Born down in deepest Alabama, Rozetta Johnson was a southern soul singer who never achieved the success that her talent deserved. That said, her work is revered by collectors of real soul music…. many of whom who were turned onto her by soul commentator, Dave Godin. Dave was (indeed still is) known throughout the soul world for all kinds of things … championing the early Motown label, creating the term “Northern” soul and penning provocative columns amongst them. One of his greatest achievements though was his curating of a series of “Deep Soul” albums that are treasured by all who know them. One of the tracks he included in his series was ‘Who Are You Gonna Love’ from Ms Johnson and that tune is one of the focal points on this new Kent 22 track retrospective album on the singer.
That 1971 recording was released via Moonsong/Clintone but prior to that Rozetta had recorded for NRC and Jessica. Collectors will be delighted to have her recordings for those early labels so easily available. At NRC, she was credited as “Rosetta Johnson and the Organettes” and the two included cuts … ‘Willow Weep For Me’ and ‘I Understand My Man ‘(both with live atmospherics) are notably different to her later deep soul cuts. Similarly the Jessica tracks (which were also licensed to Atlantic), ‘That Hurts’ and ‘It’s Nice To Know You’, are catchy pop/soul (albeit top notch and with the emphasis on “soul”) rather than the bleak, haunting deep soul for which she’s best known.
Rozetta’s stylistic turnaround came after she moved to the Moonsong/Clintone label group where she was paired with aspiring song writer, Sam Dees and the pairing was a match made in deep soul heaven. Her first two recordings for Moonsong/Clintone – ‘A Woman’s Way’ and the aforementioned ‘Who Are You Gonna Love’ – became R&B hits but extended success eluded Rozetta Johnson, despite more top drawer Dees’ songs and even a soul-rending version of the Bee Gee’s ‘To Love Somebody’.

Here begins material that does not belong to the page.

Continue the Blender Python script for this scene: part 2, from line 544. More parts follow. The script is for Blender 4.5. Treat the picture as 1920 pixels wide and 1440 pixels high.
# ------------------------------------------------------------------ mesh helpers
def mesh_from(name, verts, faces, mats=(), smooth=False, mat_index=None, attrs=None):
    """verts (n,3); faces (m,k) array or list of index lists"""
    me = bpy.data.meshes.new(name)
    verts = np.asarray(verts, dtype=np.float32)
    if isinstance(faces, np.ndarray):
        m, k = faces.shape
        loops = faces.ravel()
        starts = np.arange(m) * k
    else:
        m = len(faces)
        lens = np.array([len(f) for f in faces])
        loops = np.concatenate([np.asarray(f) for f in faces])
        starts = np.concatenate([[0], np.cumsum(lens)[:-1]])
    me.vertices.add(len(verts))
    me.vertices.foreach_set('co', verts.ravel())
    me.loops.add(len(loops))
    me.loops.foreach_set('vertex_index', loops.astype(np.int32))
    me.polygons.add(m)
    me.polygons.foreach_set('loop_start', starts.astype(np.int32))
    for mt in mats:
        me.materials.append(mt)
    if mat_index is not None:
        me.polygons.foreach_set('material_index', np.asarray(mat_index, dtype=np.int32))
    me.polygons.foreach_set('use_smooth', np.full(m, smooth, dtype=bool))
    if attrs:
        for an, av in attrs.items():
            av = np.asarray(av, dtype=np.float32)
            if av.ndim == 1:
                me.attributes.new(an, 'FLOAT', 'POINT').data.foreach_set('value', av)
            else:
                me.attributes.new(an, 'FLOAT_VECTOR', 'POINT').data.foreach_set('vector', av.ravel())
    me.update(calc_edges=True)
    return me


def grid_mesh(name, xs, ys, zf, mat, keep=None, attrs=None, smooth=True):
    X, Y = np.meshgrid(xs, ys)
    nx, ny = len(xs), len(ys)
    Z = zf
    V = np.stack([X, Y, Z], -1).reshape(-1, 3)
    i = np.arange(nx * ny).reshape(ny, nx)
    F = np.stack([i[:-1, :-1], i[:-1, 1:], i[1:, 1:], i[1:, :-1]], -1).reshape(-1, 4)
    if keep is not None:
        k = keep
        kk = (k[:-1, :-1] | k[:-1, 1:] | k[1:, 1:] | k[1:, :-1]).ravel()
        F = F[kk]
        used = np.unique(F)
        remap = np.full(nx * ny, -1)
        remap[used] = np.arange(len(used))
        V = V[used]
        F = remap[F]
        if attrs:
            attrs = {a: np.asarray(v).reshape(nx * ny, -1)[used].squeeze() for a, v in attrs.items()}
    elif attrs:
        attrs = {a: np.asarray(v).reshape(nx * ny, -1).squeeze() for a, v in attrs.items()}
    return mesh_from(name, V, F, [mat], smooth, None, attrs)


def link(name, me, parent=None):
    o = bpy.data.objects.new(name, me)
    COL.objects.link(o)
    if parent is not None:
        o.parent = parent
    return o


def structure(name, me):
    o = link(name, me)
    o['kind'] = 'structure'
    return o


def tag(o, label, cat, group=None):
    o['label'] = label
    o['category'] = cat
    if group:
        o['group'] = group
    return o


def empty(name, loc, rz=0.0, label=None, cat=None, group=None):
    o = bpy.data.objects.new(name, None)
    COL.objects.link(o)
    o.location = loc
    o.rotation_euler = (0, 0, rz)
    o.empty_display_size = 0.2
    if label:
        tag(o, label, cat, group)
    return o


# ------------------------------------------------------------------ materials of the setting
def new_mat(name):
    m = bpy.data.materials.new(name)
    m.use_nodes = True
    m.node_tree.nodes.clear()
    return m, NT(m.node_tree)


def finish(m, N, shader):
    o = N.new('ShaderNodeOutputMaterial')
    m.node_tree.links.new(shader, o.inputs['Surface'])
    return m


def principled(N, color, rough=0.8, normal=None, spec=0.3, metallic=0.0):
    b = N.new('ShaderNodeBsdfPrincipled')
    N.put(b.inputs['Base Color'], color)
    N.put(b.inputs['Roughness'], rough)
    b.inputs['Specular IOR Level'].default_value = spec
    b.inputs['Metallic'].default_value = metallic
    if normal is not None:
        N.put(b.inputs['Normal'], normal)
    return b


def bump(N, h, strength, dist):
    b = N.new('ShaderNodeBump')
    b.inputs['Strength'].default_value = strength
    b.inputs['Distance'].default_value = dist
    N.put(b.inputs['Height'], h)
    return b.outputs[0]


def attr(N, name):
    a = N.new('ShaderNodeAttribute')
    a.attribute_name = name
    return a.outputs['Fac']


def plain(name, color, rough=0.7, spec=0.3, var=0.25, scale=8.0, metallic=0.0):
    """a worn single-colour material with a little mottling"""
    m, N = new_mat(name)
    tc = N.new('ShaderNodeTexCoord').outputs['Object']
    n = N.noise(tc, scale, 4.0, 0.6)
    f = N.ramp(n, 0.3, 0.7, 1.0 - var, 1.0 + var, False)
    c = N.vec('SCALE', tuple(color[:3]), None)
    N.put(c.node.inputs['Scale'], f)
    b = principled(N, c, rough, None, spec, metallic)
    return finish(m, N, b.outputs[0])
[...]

As the hits dried up, so too did the live engagements, so Ms Johnson found work as school secretary only flexing her vocal chords in church. After divorce, she did go back to club work… earning a local reputation as a jazz singer. Indeed she was inducted into the Alabama Jazz Hall Of Fame in 1982. Rozetta Johnson died in 2011. By then though she had the pleasure of knowing that her searing soul stylings of the 70s had at last found an appreciative audience, albeit in the UK and Europe.